▶ [What the exercise asks]: Copy the full set of lines exactly as given.

▶ [Given material]:
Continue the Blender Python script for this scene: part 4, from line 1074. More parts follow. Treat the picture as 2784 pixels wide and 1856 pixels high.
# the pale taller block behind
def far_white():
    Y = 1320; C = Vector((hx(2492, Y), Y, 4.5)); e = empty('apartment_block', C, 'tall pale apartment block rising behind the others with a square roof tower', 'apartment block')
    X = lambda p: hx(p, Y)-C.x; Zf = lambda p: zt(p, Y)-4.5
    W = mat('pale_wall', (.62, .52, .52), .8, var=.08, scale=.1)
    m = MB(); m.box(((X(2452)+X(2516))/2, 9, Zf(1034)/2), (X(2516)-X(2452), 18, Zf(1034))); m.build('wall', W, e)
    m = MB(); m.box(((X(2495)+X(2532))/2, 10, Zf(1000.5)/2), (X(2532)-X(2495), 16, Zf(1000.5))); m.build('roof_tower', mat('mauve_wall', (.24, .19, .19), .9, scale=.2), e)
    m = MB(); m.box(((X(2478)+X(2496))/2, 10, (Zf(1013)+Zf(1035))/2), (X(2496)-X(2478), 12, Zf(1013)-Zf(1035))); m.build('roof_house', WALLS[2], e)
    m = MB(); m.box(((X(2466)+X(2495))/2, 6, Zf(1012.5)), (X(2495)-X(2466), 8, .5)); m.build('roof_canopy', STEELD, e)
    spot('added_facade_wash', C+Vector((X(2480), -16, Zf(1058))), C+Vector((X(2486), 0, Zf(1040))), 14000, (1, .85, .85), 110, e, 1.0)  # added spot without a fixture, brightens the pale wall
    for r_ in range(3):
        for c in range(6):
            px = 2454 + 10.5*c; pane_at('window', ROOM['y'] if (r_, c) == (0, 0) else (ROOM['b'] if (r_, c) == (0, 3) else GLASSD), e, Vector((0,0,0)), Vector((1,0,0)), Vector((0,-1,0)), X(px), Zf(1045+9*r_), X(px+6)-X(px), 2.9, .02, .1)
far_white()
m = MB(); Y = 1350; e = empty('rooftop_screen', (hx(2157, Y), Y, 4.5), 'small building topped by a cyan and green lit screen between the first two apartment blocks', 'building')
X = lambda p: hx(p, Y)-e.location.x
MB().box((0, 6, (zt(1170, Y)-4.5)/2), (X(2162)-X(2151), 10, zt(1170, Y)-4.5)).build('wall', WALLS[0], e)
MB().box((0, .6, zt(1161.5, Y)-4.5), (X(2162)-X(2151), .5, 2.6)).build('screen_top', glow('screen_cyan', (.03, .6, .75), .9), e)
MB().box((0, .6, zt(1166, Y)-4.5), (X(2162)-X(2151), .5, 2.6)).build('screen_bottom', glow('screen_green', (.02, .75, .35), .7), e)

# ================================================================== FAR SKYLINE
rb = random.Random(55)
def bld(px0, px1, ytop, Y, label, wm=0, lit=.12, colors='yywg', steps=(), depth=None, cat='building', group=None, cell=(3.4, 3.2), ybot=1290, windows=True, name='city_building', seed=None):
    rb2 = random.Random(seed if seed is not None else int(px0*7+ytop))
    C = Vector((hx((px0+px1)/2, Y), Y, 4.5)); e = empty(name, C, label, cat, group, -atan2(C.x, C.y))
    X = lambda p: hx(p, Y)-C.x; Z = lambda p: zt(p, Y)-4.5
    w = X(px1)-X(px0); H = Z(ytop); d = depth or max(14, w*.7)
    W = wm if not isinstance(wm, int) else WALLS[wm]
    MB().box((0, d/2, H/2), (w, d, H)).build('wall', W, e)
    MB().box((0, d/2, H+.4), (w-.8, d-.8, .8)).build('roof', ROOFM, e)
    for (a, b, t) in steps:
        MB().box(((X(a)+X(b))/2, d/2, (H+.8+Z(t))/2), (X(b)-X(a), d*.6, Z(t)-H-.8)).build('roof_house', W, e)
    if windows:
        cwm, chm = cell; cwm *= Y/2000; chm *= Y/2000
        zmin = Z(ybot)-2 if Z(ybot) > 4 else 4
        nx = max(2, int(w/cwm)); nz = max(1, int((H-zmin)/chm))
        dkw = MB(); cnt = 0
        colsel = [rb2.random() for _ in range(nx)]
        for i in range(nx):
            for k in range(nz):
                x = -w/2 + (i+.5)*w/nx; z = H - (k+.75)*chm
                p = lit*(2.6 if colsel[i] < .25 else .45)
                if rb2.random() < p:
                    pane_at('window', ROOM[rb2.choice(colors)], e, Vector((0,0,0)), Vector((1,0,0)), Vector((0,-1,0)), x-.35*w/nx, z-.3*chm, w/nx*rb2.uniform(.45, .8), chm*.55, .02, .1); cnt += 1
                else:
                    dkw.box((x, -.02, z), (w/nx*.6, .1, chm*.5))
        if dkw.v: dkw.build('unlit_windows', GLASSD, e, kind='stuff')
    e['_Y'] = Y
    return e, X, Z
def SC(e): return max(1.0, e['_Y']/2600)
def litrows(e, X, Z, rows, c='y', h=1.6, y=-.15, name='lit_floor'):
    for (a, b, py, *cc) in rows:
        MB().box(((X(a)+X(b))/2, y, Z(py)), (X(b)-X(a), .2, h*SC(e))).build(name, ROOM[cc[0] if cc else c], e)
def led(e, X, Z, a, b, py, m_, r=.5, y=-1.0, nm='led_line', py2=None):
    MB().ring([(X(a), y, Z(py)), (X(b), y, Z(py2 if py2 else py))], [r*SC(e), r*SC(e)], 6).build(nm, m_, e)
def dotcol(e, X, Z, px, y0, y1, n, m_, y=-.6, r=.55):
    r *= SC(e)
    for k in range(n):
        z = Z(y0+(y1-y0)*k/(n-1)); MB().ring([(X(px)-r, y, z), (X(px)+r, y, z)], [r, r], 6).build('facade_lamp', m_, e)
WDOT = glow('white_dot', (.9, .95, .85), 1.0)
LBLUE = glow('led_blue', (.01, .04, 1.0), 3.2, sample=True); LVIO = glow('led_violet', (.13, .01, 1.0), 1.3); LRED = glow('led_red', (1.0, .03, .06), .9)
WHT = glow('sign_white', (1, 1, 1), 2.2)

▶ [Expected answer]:
Continue the Blender Python script for this scene: part 4, from line 1074. More parts follow. Treat the picture as 2784 pixels wide and 1856 pixels high.
# the pale taller block behind
def far_white():
    Y = 1320; C = Vector((hx(2492, Y), Y, 4.5)); e = empty('apartment_block', C, 'tall pale apartment block rising behind the others with a square roof tower', 'apartment block')
    X = lambda p: hx(p, Y)-C.x; Zf = lambda p: zt(p, Y)-4.5
    W = mat('pale_wall', (.62, .52, .52), .8, var=.08, scale=.1)
    m = MB(); m.box(((X(2452)+X(2516))/2, 9, Zf(1034)/2), (X(2516)-X(2452), 18, Zf(1034))); m.build('wall', W, e)
    m = MB(); m.box(((X(2495)+X(2532))/2, 10, Zf(1000.5)/2), (X(2532)-X(2495), 16, Zf(1000.5))); m.build('roof_tower', mat('mauve_wall', (.24, .19, .19), .9, scale=.2), e)
    m = MB(); m.box(((X(2478)+X(2496))/2, 10, (Zf(1013)+Zf(1035))/2), (X(2496)-X(2478), 12, Zf(1013)-Zf(1035))); m.build('roof_house', WALLS[2], e)
    m = MB(); m.box(((X(2466)+X(2495))/2, 6, Zf(1012.5)), (X(2495)-X(2466), 8, .5)); m.build('roof_canopy', STEELD, e)
    spot('added_facade_wash', C+Vector((X(2480), -16, Zf(1058))), C+Vector((X(2486), 0, Zf(1040))), 14000, (1, .85, .85), 110, e, 1.0)  # added spot without a fixture, brightens the pale wall
    for r_ in range(3):
        for c in range(6):
            px = 2454 + 10.5*c; pane_at('window', ROOM['y'] if (r_, c) == (0, 0) else (ROOM['b'] if (r_, c) == (0, 3) else GLASSD), e, Vector((0,0,0)), Vector((1,0,0)), Vector((0,-1,0)), X(px), Zf(1045+9*r_), X(px+6)-X(px), 2.9, .02, .1)
far_white()
m = MB(); Y = 1350; e = empty('rooftop_screen', (hx(2157, Y), Y, 4.5), 'small building topped by a cyan and green lit screen between the first two apartment blocks', 'building')
X = lambda p: hx(p, Y)-e.location.x
MB().box((0, 6, (zt(1170, Y)-4.5)/2), (X(2162)-X(2151), 10, zt(1170, Y)-4.5)).build('wall', WALLS[0], e)
MB().box((0, .6, zt(1161.5, Y)-4.5), (X(2162)-X(2151), .5, 2.6)).build('screen_top', glow('screen_cyan', (.03, .6, .75), .9), e)
MB().box((0, .6, zt(1166, Y)-4.5), (X(2162)-X(2151), .5, 2.6)).build('screen_bottom', glow('screen_green', (.02, .75, .35), .7), e)

# ================================================================== FAR SKYLINE
rb = random.Random(55)
def bld(px0, px1, ytop, Y, label, wm=0, lit=.12, colors='yywg', steps=(), depth=None, cat='building', group=None, cell=(3.4, 3.2), ybot=1290, windows=True, name='city_building', seed=None):
    rb2 = random.Random(seed if seed is not None else int(px0*7+ytop))
    C = Vector((hx((px0+px1)/2, Y), Y, 4.5)); e = empty(name, C, label, cat, group, -atan2(C.x, C.y))
    X = lambda p: hx(p, Y)-C.x; Z = lambda p: zt(p, Y)-4.5
    w = X(px1)-X(px0); H = Z(ytop); d = depth or max(14, w*.7)
    W = wm if not isinstance(wm, int) else WALLS[wm]
    MB().box((0, d/2, H/2), (w, d, H)).build('wall', W, e)
    MB().box((0, d/2, H+.4), (w-.8, d-.8, .8)).build('roof', ROOFM, e)
    for (a, b, t) in steps:
        MB().box(((X(a)+X(b))/2, d/2, (H+.8+Z(t))/2), (X(b)-X(a), d*.6, Z(t)-H-.8)).build('roof_house', W, e)
    if windows:
        cwm, chm = cell; cwm *= Y/2000; chm *= Y/2000
        zmin = Z(ybot)-2 if Z(ybot) > 4 else 4
        nx = max(2, int(w/cwm)); nz = max(1, int((H-zmin)/chm))
        dkw = MB(); cnt = 0
        colsel = [rb2.random() for _ in range(nx)]
        for i in range(nx):
            for k in range(nz):
                x = -w/2 + (i+.5)*w/nx; z = H - (k+.75)*chm
                p = lit*(2.6 if colsel[i] < .25 else .45)
                if rb2.random() < p:
                    pane_at('window', ROOM[rb2.choice(colors)], e, Vector((0,0,0)), Vector((1,0,0)), Vector((0,-1,0)), x-.35*w/nx, z-.3*chm, w/nx*rb2.uniform(.45, .8), chm*.55, .02, .1); cnt += 1
                else:
                    dkw.box((x, -.02, z), (w/nx*.6, .1, chm*.5))
        if dkw.v: dkw.build('unlit_windows', GLASSD, e, kind='stuff')
    e['_Y'] = Y
    return e, X, Z
def SC(e): return max(1.0, e['_Y']/2600)
def litrows(e, X, Z, rows, c='y', h=1.6, y=-.15, name='lit_floor'):
    for (a, b, py, *cc) in rows:
        MB().box(((X(a)+X(b))/2, y, Z(py)), (X(b)-X(a), .2, h*SC(e))).build(name, ROOM[cc[0] if cc else c], e)
def led(e, X, Z, a, b, py, m_, r=.5, y=-1.0, nm='led_line', py2=None):
    MB().ring([(X(a), y, Z(py)), (X(b), y, Z(py2 if py2 else py))], [r*SC(e), r*SC(e)], 6).build(nm, m_, e)
def dotcol(e, X, Z, px, y0, y1, n, m_, y=-.6, r=.55):
    r *= SC(e)
    for k in range(n):
        z = Z(y0+(y1-y0)*k/(n-1)); MB().ring([(X(px)-r, y, z), (X(px)+r, y, z)], [r, r], 6).build('facade_lamp', m_, e)
WDOT = glow('white_dot', (.9, .95, .85), 1.0)
LBLUE = glow('led_blue', (.01, .04, 1.0), 3.2, sample=True); LVIO = glow('led_violet', (.13, .01, 1.0), 1.3); LRED = glow('led_red', (1.0, .03, .06), .9)
WHT = glow('sign_white', (1, 1, 1), 2.2)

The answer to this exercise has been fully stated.